**Problem description:** Your task is to print all of the data word for word.

**Collected data:**
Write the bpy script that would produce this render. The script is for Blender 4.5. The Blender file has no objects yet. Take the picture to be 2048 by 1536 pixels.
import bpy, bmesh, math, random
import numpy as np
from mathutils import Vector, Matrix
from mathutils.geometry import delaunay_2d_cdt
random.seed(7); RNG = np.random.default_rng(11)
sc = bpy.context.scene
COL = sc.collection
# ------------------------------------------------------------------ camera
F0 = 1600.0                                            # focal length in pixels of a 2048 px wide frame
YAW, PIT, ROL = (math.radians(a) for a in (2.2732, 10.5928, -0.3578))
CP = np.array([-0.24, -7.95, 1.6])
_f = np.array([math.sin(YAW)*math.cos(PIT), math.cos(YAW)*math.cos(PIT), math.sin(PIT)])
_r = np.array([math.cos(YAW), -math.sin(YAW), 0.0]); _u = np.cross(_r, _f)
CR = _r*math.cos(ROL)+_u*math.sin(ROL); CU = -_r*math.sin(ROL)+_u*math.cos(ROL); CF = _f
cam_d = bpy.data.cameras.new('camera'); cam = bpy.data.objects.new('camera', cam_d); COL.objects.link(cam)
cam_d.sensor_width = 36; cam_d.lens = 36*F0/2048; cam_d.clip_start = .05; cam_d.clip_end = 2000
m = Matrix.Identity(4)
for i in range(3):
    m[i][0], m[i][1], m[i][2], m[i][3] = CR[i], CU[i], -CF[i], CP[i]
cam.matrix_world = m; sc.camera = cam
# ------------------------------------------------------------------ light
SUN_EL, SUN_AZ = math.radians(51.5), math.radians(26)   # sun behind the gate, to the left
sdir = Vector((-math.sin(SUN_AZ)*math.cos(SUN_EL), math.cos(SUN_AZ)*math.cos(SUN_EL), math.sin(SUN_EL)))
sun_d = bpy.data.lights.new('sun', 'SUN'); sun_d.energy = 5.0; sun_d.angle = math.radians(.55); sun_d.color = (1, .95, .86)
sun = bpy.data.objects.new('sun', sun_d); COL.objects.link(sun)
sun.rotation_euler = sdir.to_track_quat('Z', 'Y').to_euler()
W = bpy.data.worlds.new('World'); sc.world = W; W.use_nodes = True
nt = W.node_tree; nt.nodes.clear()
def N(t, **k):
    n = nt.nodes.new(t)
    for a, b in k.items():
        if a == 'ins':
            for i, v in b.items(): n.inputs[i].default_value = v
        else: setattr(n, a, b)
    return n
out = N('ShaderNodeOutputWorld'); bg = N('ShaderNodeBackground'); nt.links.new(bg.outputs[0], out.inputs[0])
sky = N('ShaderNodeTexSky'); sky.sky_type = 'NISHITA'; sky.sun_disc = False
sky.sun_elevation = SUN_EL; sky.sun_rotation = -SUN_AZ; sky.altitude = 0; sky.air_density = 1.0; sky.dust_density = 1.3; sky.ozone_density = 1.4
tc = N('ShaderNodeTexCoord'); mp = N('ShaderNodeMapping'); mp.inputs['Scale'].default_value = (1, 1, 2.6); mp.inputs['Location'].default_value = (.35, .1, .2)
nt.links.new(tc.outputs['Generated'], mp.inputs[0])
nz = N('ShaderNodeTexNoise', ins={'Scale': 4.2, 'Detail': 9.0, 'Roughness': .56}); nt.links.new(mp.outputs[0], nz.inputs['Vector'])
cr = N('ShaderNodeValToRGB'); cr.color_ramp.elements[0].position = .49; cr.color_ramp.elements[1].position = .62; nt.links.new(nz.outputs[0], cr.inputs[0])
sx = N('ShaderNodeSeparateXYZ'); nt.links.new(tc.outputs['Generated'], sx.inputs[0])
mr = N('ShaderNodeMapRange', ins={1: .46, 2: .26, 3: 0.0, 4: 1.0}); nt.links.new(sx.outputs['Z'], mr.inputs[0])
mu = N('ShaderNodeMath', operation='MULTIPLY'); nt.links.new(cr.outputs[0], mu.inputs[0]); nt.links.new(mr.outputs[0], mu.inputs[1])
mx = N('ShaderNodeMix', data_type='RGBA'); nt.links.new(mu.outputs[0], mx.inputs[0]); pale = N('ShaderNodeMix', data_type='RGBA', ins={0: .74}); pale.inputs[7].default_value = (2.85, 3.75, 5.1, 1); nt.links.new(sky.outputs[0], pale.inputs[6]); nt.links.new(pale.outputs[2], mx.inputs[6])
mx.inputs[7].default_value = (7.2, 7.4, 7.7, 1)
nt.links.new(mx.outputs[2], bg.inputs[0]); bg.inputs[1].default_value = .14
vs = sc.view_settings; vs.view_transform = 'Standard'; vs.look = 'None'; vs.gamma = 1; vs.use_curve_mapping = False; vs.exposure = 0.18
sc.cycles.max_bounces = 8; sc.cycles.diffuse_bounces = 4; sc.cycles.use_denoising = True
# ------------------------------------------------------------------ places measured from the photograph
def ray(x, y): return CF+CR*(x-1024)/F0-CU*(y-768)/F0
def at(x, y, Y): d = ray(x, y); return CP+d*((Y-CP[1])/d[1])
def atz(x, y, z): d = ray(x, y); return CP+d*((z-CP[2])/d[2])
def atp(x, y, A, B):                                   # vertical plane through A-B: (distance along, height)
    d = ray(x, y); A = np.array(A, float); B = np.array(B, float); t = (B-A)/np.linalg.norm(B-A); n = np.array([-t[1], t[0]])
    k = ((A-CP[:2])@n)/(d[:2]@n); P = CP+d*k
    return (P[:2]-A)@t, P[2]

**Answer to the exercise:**
Write the bpy script that would produce this render. The script is for Blender 4.5. The Blender file has no objects yet. Take the picture to be 2048 by 1536 pixels.
import bpy, bmesh, math, random
import numpy as np
from mathutils import Vector, Matrix
from mathutils.geometry import delaunay_2d_cdt
random.seed(7); RNG = np.random.default_rng(11)
sc = bpy.context.scene
COL = sc.collection
# ------------------------------------------------------------------ camera
F0 = 1600.0                                            # focal length in pixels of a 2048 px wide frame
YAW, PIT, ROL = (math.radians(a) for a in (2.2732, 10.5928, -0.3578))
CP = np.array([-0.24, -7.95, 1.6])
_f = np.array([math.sin(YAW)*math.cos(PIT), math.cos(YAW)*math.cos(PIT), math.sin(PIT)])
_r = np.array([math.cos(YAW), -math.sin(YAW), 0.0]); _u = np.cross(_r, _f)
CR = _r*math.cos(ROL)+_u*math.sin(ROL); CU = -_r*math.sin(ROL)+_u*math.cos(ROL); CF = _f
cam_d = bpy.data.cameras.new('camera'); cam = bpy.data.objects.new('camera', cam_d); COL.objects.link(cam)
cam_d.sensor_width = 36; cam_d.lens = 36*F0/2048; cam_d.clip_start = .05; cam_d.clip_end = 2000
m = Matrix.Identity(4)
for i in range(3):
    m[i][0], m[i][1], m[i][2], m[i][3] = CR[i], CU[i], -CF[i], CP[i]
cam.matrix_world = m; sc.camera = cam
# ------------------------------------------------------------------ light
SUN_EL, SUN_AZ = math.radians(51.5), math.radians(26)   # sun behind the gate, to the left
sdir = Vector((-math.sin(SUN_AZ)*math.cos(SUN_EL), math.cos(SUN_AZ)*math.cos(SUN_EL), math.sin(SUN_EL)))
sun_d = bpy.data.lights.new('sun', 'SUN'); sun_d.energy = 5.0; sun_d.angle = math.radians(.55); sun_d.color = (1, .95, .86)
sun = bpy.data.objects.new('sun', sun_d); COL.objects.link(sun)
sun.rotation_euler = sdir.to_track_quat('Z', 'Y').to_euler()
W = bpy.data.worlds.new('World'); sc.world = W; W.use_nodes = True
nt = W.node_tree; nt.nodes.clear()
def N(t, **k):
    n = nt.nodes.new(t)
    for a, b in k.items():
        if a == 'ins':
            for i, v in b.items(): n.inputs[i].default_value = v
        else: setattr(n, a, b)
    return n
out = N('ShaderNodeOutputWorld'); bg = N('ShaderNodeBackground'); nt.links.new(bg.outputs[0], out.inputs[0])
sky = N('ShaderNodeTexSky'); sky.sky_type = 'NISHITA'; sky.sun_disc = False
sky.sun_elevation = SUN_EL; sky.sun_rotation = -SUN_AZ; sky.altitude = 0; sky.air_density = 1.0; sky.dust_density = 1.3; sky.ozone_density = 1.4
tc = N('ShaderNodeTexCoord'); mp = N('ShaderNodeMapping'); mp.inputs['Scale'].default_value = (1, 1, 2.6); mp.inputs['Location'].default_value = (.35, .1, .2)
nt.links.new(tc.outputs['Generated'], mp.inputs[0])
nz = N('ShaderNodeTexNoise', ins={'Scale': 4.2, 'Detail': 9.0, 'Roughness': .56}); nt.links.new(mp.outputs[0], nz.inputs['Vector'])
cr = N('ShaderNodeValToRGB'); cr.color_ramp.elements[0].position = .49; cr.color_ramp.elements[1].position = .62; nt.links.new(nz.outputs[0], cr.inputs[0])
sx = N('ShaderNodeSeparateXYZ'); nt.links.new(tc.outputs['Generated'], sx.inputs[0])
mr = N('ShaderNodeMapRange', ins={1: .46, 2: .26, 3: 0.0, 4: 1.0}); nt.links.new(sx.outputs['Z'], mr.inputs[0])
mu = N('ShaderNodeMath', operation='MULTIPLY'); nt.links.new(cr.outputs[0], mu.inputs[0]); nt.links.new(mr.outputs[0], mu.inputs[1])
mx = N('ShaderNodeMix', data_type='RGBA'); nt.links.new(mu.outputs[0], mx.inputs[0]); pale = N('ShaderNodeMix', data_type='RGBA', ins={0: .74}); pale.inputs[7].default_value = (2.85, 3.75, 5.1, 1); nt.links.new(sky.outputs[0], pale.inputs[6]); nt.links.new(pale.outputs[2], mx.inputs[6])
mx.inputs[7].default_value = (7.2, 7.4, 7.7, 1)
nt.links.new(mx.outputs[2], bg.inputs[0]); bg.inputs[1].default_value = .14
vs = sc.view_settings; vs.view_transform = 'Standard'; vs.look = 'None'; vs.gamma = 1; vs.use_curve_mapping = False; vs.exposure = 0.18
sc.cycles.max_bounces = 8; sc.cycles.diffuse_bounces = 4; sc.cycles.use_denoising = True
# ------------------------------------------------------------------ places measured from the photograph
def ray(x, y): return CF+CR*(x-1024)/F0-CU*(y-768)/F0
def at(x, y, Y): d = ray(x, y); return CP+d*((Y-CP[1])/d[1])
def atz(x, y, z): d = ray(x, y); return CP+d*((z-CP[2])/d[2])
def atp(x, y, A, B):                                   # vertical plane through A-B: (distance along, height)
    d = ray(x, y); A = np.array(A, float); B = np.array(B, float); t = (B-A)/np.linalg.norm(B-A); n = np.array([-t[1], t[0]])
    k = ((A-CP[:2])@n)/(d[:2]@n); P = CP+d*k
    return (P[:2]-A)@t, P[2]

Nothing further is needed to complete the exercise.